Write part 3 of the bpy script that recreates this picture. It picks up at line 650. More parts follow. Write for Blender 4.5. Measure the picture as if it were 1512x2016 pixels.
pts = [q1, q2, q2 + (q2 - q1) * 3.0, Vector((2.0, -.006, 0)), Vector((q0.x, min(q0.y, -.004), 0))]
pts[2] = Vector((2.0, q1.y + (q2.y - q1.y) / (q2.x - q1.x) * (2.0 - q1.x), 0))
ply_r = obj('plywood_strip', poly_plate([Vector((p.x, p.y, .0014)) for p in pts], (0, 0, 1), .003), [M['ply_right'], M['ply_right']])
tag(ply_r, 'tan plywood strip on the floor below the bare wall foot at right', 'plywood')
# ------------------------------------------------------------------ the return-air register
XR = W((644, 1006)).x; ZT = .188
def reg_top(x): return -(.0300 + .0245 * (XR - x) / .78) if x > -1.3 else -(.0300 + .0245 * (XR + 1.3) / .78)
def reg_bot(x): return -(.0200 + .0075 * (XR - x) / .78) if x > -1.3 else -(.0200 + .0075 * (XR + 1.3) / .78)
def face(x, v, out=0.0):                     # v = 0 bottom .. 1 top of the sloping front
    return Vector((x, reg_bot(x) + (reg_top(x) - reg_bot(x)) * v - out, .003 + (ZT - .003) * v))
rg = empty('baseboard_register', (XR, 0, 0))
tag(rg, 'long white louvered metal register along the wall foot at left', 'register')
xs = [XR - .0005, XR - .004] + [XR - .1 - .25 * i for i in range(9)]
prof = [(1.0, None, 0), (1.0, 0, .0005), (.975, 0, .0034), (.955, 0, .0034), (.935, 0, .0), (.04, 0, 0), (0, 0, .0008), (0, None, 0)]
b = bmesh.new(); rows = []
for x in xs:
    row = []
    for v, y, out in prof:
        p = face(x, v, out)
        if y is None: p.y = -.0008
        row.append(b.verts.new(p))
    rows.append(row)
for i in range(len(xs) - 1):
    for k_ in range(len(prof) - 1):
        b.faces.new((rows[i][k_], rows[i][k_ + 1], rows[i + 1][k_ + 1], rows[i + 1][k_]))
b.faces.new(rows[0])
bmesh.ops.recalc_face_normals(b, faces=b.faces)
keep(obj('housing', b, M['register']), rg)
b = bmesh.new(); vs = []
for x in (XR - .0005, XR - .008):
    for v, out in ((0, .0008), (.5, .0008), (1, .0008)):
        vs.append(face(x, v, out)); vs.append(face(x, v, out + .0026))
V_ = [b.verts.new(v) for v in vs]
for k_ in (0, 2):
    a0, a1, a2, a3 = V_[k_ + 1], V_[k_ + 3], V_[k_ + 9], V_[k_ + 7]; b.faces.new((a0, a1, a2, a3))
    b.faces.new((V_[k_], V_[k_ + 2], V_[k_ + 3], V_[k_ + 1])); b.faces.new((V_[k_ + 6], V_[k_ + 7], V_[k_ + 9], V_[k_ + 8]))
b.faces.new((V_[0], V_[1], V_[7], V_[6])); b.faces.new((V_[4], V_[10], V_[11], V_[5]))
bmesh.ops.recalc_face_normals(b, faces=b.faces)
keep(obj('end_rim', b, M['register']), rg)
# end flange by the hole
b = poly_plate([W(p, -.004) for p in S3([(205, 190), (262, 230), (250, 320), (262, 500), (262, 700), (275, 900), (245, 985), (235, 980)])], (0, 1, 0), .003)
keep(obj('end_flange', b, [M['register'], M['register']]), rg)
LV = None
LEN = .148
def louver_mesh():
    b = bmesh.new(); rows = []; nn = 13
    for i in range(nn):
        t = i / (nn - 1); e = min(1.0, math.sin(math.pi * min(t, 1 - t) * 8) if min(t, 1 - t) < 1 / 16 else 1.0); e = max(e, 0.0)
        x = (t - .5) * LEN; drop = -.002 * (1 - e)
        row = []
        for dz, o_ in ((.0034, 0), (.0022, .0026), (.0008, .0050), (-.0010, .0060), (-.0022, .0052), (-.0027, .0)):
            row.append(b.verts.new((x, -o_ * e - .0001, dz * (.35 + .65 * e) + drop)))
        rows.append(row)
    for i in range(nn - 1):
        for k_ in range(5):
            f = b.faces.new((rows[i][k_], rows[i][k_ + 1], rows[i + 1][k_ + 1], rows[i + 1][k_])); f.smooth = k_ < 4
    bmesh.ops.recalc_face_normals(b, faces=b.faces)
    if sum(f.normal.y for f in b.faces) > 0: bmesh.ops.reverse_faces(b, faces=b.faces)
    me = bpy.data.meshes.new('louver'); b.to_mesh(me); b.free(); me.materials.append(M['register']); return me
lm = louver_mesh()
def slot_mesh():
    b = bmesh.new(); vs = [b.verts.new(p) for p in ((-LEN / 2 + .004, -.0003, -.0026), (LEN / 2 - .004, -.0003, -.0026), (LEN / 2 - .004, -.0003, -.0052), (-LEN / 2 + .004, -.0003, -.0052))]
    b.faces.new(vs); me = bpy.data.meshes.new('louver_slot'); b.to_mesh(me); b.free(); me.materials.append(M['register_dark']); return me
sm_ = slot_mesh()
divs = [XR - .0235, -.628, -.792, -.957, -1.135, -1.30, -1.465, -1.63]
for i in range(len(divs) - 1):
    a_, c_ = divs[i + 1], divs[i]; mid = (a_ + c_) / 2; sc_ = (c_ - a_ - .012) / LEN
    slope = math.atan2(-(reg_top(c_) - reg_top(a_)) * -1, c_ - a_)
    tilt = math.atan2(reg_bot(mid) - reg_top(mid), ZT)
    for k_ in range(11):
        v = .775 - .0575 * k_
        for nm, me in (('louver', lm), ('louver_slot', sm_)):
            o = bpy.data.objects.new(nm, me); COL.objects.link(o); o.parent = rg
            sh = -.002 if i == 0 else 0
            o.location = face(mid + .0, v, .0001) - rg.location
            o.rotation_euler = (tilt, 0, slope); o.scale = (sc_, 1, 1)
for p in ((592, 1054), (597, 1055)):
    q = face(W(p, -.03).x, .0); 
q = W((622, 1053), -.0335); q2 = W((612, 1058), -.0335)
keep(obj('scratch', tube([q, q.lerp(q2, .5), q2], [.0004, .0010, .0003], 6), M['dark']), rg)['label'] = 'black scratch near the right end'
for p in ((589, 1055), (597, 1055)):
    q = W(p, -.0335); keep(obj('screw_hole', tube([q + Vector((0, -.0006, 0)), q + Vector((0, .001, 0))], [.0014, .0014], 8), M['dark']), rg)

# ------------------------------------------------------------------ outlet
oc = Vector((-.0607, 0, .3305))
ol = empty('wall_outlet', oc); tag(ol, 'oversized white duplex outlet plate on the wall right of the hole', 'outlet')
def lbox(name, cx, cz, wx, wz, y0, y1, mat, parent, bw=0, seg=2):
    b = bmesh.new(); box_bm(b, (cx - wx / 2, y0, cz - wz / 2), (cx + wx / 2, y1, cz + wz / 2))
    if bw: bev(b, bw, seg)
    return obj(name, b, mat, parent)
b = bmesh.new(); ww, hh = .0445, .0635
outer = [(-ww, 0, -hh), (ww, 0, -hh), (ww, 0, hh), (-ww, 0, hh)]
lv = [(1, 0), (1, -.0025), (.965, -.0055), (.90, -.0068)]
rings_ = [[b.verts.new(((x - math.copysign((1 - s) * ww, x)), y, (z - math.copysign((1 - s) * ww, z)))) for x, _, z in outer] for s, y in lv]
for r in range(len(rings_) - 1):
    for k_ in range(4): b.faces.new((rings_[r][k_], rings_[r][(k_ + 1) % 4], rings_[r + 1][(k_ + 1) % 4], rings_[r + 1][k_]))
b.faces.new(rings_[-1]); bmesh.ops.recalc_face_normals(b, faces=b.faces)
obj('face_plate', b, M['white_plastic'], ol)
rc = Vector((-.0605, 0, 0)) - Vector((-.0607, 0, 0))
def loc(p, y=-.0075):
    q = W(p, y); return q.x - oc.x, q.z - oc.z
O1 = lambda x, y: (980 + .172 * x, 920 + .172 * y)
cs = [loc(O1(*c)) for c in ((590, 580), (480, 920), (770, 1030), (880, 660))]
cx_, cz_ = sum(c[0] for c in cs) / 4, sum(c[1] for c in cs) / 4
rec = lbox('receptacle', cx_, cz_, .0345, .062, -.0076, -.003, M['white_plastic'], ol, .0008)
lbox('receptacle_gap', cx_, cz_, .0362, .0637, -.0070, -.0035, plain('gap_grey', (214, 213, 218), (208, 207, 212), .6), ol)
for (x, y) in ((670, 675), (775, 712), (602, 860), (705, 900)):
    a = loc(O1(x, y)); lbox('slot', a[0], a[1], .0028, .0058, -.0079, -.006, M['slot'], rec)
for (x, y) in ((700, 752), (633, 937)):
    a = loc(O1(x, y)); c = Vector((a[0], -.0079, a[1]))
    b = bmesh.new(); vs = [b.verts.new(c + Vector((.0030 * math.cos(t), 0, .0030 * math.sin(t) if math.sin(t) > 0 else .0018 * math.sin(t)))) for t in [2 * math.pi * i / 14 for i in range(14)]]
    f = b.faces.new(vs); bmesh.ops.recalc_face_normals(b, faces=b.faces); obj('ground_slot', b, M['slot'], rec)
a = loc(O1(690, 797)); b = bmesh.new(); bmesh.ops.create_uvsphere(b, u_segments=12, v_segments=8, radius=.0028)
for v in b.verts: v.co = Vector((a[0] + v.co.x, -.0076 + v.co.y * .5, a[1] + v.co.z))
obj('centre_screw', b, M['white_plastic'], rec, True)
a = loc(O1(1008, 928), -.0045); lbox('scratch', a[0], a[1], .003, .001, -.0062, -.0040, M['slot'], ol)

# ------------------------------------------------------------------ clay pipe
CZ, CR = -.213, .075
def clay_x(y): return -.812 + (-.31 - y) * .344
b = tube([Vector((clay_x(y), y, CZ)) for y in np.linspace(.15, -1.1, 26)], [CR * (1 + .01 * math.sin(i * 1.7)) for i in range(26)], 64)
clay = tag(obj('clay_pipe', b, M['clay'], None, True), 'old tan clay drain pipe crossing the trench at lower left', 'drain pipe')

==

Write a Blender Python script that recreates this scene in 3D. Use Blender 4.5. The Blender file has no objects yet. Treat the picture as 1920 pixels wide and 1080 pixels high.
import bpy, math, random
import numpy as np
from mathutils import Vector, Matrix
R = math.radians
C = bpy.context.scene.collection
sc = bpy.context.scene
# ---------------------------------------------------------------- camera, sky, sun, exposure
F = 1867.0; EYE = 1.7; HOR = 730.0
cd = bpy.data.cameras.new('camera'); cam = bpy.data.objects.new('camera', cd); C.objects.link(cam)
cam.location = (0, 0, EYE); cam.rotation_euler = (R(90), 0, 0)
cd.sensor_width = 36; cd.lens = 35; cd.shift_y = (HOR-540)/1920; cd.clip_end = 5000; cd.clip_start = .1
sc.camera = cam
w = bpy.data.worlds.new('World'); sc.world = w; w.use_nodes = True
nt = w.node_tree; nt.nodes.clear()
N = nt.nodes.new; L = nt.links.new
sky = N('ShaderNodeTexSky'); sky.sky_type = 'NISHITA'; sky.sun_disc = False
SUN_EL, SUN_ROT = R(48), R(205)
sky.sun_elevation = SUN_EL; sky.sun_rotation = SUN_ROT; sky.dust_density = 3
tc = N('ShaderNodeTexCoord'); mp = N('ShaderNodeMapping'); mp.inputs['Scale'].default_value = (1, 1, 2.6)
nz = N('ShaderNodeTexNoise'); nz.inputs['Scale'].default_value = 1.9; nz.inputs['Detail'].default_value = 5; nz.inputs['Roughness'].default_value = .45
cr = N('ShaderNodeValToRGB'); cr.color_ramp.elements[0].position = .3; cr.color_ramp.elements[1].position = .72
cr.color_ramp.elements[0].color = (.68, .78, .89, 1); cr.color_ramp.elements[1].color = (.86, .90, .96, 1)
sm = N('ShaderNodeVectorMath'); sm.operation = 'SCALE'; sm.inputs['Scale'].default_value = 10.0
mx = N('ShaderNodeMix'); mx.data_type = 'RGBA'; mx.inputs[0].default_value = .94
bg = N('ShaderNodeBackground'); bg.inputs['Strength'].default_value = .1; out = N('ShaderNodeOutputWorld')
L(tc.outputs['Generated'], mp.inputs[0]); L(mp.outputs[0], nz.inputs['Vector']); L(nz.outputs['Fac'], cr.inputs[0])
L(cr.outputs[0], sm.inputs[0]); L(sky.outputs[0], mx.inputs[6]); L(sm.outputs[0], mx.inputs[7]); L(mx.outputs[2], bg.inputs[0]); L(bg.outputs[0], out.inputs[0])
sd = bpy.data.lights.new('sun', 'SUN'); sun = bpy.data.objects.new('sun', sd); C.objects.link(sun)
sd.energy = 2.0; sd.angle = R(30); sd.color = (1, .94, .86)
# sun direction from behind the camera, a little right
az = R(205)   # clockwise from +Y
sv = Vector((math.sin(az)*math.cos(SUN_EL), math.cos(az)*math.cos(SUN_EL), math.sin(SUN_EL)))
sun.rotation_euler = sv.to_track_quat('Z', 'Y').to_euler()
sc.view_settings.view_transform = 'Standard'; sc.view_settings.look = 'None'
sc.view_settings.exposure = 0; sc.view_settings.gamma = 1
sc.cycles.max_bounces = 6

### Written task
Look through the entries above; copy each line where the string "objects" appears.

### Solved exercise
            o = bpy.data.objects.new(nm, me); COL.objects.link(o); o.parent = rg
Write a Blender Python script that recreates this scene in 3D. Use Blender 4.5. The Blender file has no objects yet. Treat the picture as 1920 pixels wide and 1080 pixels high.
cd = bpy.data.cameras.new('camera'); cam = bpy.data.objects.new('camera', cd); C.objects.link(cam)
sd = bpy.data.lights.new('sun', 'SUN'); sun = bpy.data.objects.new('sun', sd); C.objects.link(sun)